Soy un pasapalabras, un puente entre culturas. Mi opinión sobre el mundo, las injusticias, la hipocresía, la ignominia o la decadencia moral de países y gobiernos no interesa. ¿Quién soy yo para juzgar el circo político llamado democracia si no soy más que un canal de comunicación? Es cierto que puedo rebelarme, enfadarme, pero acabo rindiéndome a la realidad; no puedo cambiar el mundo. Amanso mi conciencia para no enloquecer porque si algunas palabras atraviesan fácilmente mi boca, otras se quedan atascadas en mi faringe y tengo que abrirles paso a golpes, deshonrando mi garganta y traicionando mi conciencia. Después, buscaré remedios para calmar mi corazón y recetas para poder dormir en paz. Soy un intérprete astuto y tengo un arsenal de pataletas que me sirven de alivio momentáneo, aunque sé que el tono bajo o monocorde, el balbuceo oportuno o la tos repentina no dejarán de ser un alivio momentáneo y superficial incapaz de curar las heridas de mi alma.

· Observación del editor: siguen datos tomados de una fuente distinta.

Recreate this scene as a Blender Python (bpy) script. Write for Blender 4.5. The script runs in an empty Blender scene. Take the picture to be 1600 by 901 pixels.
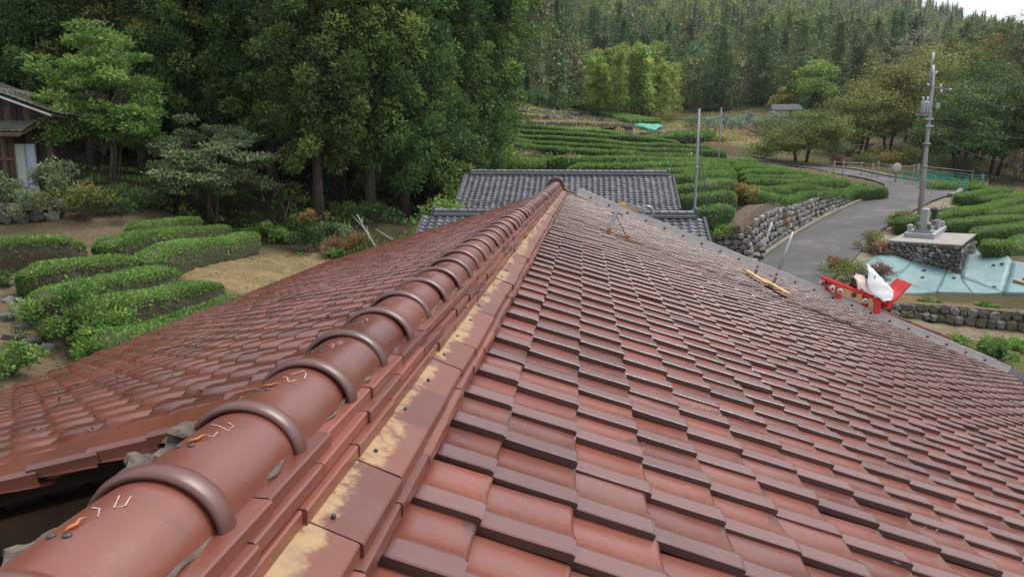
import bpy, math, random
import numpy as np
from mathutils import Vector, Matrix

# ------------------------------------------------------------------ camera
F_PX = 1150.06
PITCH, YAW, ROLL = 0.1736, 0.0972, 0.0026
CAM = np.array([0.6041, 0.0, 0.6454])
_cw, _sw = math.cos(YAW), math.sin(YAW)
_R0 = np.array([_cw, _sw, 0.0]); _F0 = np.array([-_sw, _cw, 0.0]); _U0 = np.array([0, 0, 1.0])
FWD = _F0*math.cos(PITCH) - _U0*math.sin(PITCH)
_U1 = _U0*math.cos(PITCH) + _F0*math.sin(PITCH)
RGT = _R0*math.cos(ROLL) + _U1*math.sin(ROLL)
UPV = _U1*math.cos(ROLL) - _R0*math.sin(ROLL)

S = bpy.context.scene
COL = S.collection
cd = bpy.data.cameras.new('camera'); co = bpy.data.objects.new('camera', cd); COL.objects.link(co)
cd.sensor_width = 36.0; cd.lens = F_PX/1600*36.0; cd.clip_start = 0.02; cd.clip_end = 4000
co.matrix_world = Matrix(((RGT[0], UPV[0], -FWD[0], CAM[0]), (RGT[1], UPV[1], -FWD[1], CAM[1]),
                          (RGT[2], UPV[2], -FWD[2], CAM[2]), (0, 0, 0, 1)))
S.camera = co

# ------------------------------------------------------------------ light
SUN_EL, SUN_ROT = math.radians(60), math.radians(55)       # overcast, brighter part of the sky ahead on the right
W = bpy.data.worlds.new('World'); S.world = W; W.use_nodes = True
nt = W.node_tree; nt.nodes.clear()
sky = nt.nodes.new('ShaderNodeTexSky'); sky.sky_type = 'NISHITA'; sky.sun_disc = False
sky.sun_elevation = SUN_EL; sky.sun_rotation = SUN_ROT; sky.air_density = 1.0; sky.dust_density = 4.0; sky.ozone_density = 1.0
bw = nt.nodes.new('ShaderNodeRGBToBW')
mx = nt.nodes.new('ShaderNodeMix'); mx.data_type = 'RGBA'; mx.inputs[0].default_value = 0.30
cloud = nt.nodes.new('ShaderNodeMix'); cloud.data_type = 'RGBA'; cloud.inputs[0].default_value = 0.75
cloud.inputs[7].default_value = (5.4, 5.5, 5.8, 1)
bg = nt.nodes.new('ShaderNodeBackground'); bg.inputs[1].default_value = 0.10
out = nt.nodes.new('ShaderNodeOutputWorld')
nt.links.new(sky.outputs[0], cloud.inputs[6]); nt.links.new(cloud.outputs[2], bg.inputs[0])
nt.nodes.remove(bw); nt.nodes.remove(mx)
nt.links.new(bg.outputs[0], out.inputs[0])
sl = bpy.data.lights.new('sun', 'SUN'); sl.energy = 1.5; sl.angle = math.radians(28); sl.color = (1, .97, .93)
so = bpy.data.objects.new('sun', sl); COL.objects.link(so)
_sd = Vector((math.sin(SUN_ROT)*math.cos(SUN_EL), math.cos(SUN_ROT)*math.cos(SUN_EL), math.sin(SUN_EL)))
so.rotation_euler = _sd.to_track_quat('Z', 'Y').to_euler()
vs = S.view_settings; vs.view_transform = 'Standard'; vs.look = 'None'; vs.exposure = 1.15; vs.gamma = 1.0
vs.use_curve_mapping = False
S.cycles.max_bounces = 5; S.cycles.diffuse_bounces = 3; S.cycles.glossy_bounces = 2; S.cycles.transparent_max_bounces = 4
S.cycles.use_denoising = True

# ------------------------------------------------------------------ helpers
rng = np.random.default_rng(7)
random.seed(7)

def at(px, py, Y):
    """world point on the line of sight through the measured pixel, at world depth Y"""
    d = FWD + (px-800)/F_PX*RGT + (450.5-py)/F_PX*UPV
    return CAM + d*(Y/d[1])

def project(P):
    d = np.asarray(P) - CAM
    z = d @ FWD
    return 800 + F_PX*(d @ RGT)/z, 450.5 - F_PX*(d @ UPV)/z, z

def mesh_np(name, V, Fc, mats=(), tint=None, smooth=False, matidx=None, soot=None):
    """V (n,3), Fc (m,k) numpy arrays -> mesh data"""
    V = np.asarray(V, dtype=np.float32); Fc = np.asarray(Fc, dtype=np.int32)
    me = bpy.data.meshes.new(name)
    m, k = Fc.shape
    me.vertices.add(len(V)); me.vertices.foreach_set('co', V.ravel())
    me.loops.add(m*k); me.loops.foreach_set('vertex_index', Fc.ravel())
    me.polygons.add(m)
    me.polygons.foreach_set('loop_start', np.arange(0, m*k, k, dtype=np.int32))
    me.polygons.foreach_set('loop_total', np.full(m, k, dtype=np.int32))
    me.polygons.foreach_set('use_smooth', np.full(m, bool(smooth)) if not hasattr(smooth, '__len__') else np.asarray(smooth, dtype=bool))
    if matidx is not None: me.polygons.foreach_set('material_index', np.asarray(matidx, dtype=np.int32))
    for mm in mats: me.materials.append(mm)
    if tint is not None:
        a = me.attributes.new('tint', 'FLOAT', 'POINT'); a.data.foreach_set('value', np.asarray(tint, dtype=np.float32))
    if soot is not None:
        a = me.attributes.new('soot', 'FLOAT', 'POINT'); a.data.foreach_set('value', np.asarray(soot, dtype=np.float32))
    me.update(calc_edges=True)
    return me

class MB:
    """collects shapes into one mesh"""
    def __init__(s): s.v = []; s.f = []; s.m = []; s.sm = []
    def add(s, vs_, fs, mi=0, sm=False):
        b = len(s.v); s.v += [tuple(map(float, p)) for p in vs_]
        for f in fs: s.f.append(tuple(b+i for i in f)); s.m.append(mi); s.sm.append(sm)
        return s
    def box(s, c, size, M=None, mi=0, taper=1.0, bev=0.0):
        hx, hy, hz = size[0]/2, size[1]/2, size[2]/2
        if bev <= 0:
            P = [Vector((x*hx*(taper if z > 0 else 1), y*hy*(taper if z > 0 else 1), z*hz)) for z in (-1, 1) for y in (-1, 1) for x in (-1, 1)]
            fs = [(0, 2, 3, 1), (4, 5, 7, 6), (0, 1, 5, 4), (2, 6, 7, 3), (0, 4, 6, 2), (1, 3, 7, 5)]
        else:
            P = []; fs = []
            def ring(z, ins): return [Vector((x*(hx-ins)*1.0, y*(hy-ins)*1.0, z)) for x, y in ((-1, -1), (1, -1), (1, 1), (-1, 1))]
            rings = [ring(-hz, bev), ring(-hz+bev, 0), ring(hz-bev, 0), ring(hz, bev)]
            for r in rings: P += r
            fs.append((3, 2, 1, 0)); fs.append((12, 13, 14, 15))
            for k in range(3):
                for i in range(4):
                    j = (i+1) % 4
                    fs.append((k*4+i, k*4+j, k*4+4+j, k*4+4+i))
        c = Vector(c)
        if M is not None: P = [c + M @ p for p in P]
        else: P = [c + p for p in P]
        return s.add(P, fs, mi)
    def tube(s, p0, p1, r0, r1=None, n=8, mi=0, cap=True, sm=True):
        return s.path([p0, p1], [r0, r0 if r1 is None else r1], n, mi, cap, sm)
    def path(s, pts, rad, n=8, mi=0, cap=True, sm=True):
        pts = [Vector(p) for p in pts]
        if not hasattr(rad, '__len__'): rad = [rad]*len(pts)
        V = []; Fs = []
        up = None
        for i, p in enumerate(pts):
            d = (pts[min(i+1, len(pts)-1)] - pts[max(i-1, 0)])
            if d.length < 1e-9: d = Vector((0, 0, 1))
            d.normalize()
            if up is None:
                up = Vector((0, 0, 1)) if abs(d.z) < .9 else Vector((1, 0, 0))
            a = d.cross(up)
            if a.length < 1e-6: a = d.orthogonal()
            a.normalize(); b = d.cross(a); up = -b if False else up
            for k in range(n):
                t = 2*math.pi*k/n
                V.append(p + a*math.cos(t)*rad[i] + b*math.sin(t)*rad[i])
        for i in range(len(pts)-1):
            for k in range(n):
                j = (k+1) % n
                Fs.append((i*n+k, i*n+j, (i+1)*n+j, (i+1)*n+k))
        if cap:
            Fs.append(tuple(range(n))[::-1]); Fs.append(tuple((len(pts)-1)*n+k for k in range(n)))
        return s.add(V, Fs, mi, sm)
    def lathe(s, c, prof, n=16, M=None, mi=0, sm=True):
        V = []; Fs = []
        c = Vector(c)
        for r, z in prof:
            for k in range(n):
                t = 2*math.pi*k/n
                p = Vector((r*math.cos(t), r*math.sin(t), z))
                V.append(c + (M @ p if M is not None else p))
        for i in range(len(prof)-1):
            for k in range(n):
                j = (k+1) % n
                Fs.append((i*n+k, i*n+j, (i+1)*n+j, (i+1)*n+k))
        Fs.append(tuple(range(n))[::-1]); Fs.append(tuple((len(prof)-1)*n+k for k in range(n)))
        return s.add(V, Fs, mi, sm)
    def mesh(s, name, mats):
        me = bpy.data.meshes.new(name)
        me.from_pydata(s.v, [], s.f)
        me.polygons.foreach_set('material_index', s.m); me.polygons.foreach_set('use_smooth', s.sm)
        for m in (mats if isinstance(mats, (list, tuple)) else [mats]): me.materials.append(m)
        me.update()
        return me
    def build(s, name, mats, parent=None):
        return link(name, s.mesh(name, mats), parent)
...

En mis veintiséis años de profesión he interpretado palabras importantes y valiosas, pero me he visto también interpretando discursos repletos de agresiones injustas, genocidios, limpiezas étnicas, fariseísmos y falsedades. En ocasiones, me he visto obligando a mi cerebro a traducir el fango que le llegaba de mis tímpanos mientras intentaba sanar afanosamente mis cuerdas vocales revolucionadas. He soñado también en cambiar de profesión para tener la libertad de ser el único dueño de mis palabras y porque soñar es gratuito, pero, pensándolo bien, no quiero dejar de ser intérprete de conferencias, un puente entre personas, un poco traidor, un poco rebelde, malabarista, equilibrista, intérprete-traidor, intérprete-humano.